Se ti sabir
GB • 2019 • 19' • kleur • digitaal
My delight on a shining night
GB • 2018 • 32' • kleur • digitaal
British writer and artist James Bridle (1980) focuses on the discussion about technology, digitization, the nature of intelligence and its consequences for our society. His critical films invite reflection without being intrusive or falling back on written or spoken argumentation, as in My delight on a shining night (2018).
This film documents the flamingo population in the Limassol salt lake that served as a number station broadcast site from the 1970s to 2008. These stations broadcast endless sequences of numbers, probably coded spy messages, a technique commonly used in the Cold War. According to Bridle, My delight is a film about “the shimmering infrastructure of control and surveillance and the exuberant life of the birds and ourselves, between information and ecology, between computational prediction and embodied observation.”

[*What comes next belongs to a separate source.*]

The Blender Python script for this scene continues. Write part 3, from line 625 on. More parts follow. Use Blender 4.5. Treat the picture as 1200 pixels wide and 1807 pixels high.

Se ti sabir (2019) is a monologue and essay consisting of shots of some pieces of land belonging to the “Maastricht Formation” and a reflection on different forms of intelligence. Central is our attitude towards “non-human” forms of knowledge. In an era in which we are learning more and more about different forms of intelligence that can populate our world, we simultaneously create computer systems that increasingly take over our cognitive and creative processes. Se ti sabirtries to imagine a new attitude towards other forms of intelligence, which may allow us to better understand not only each other but also the beings that surround us and those that we create ourselves.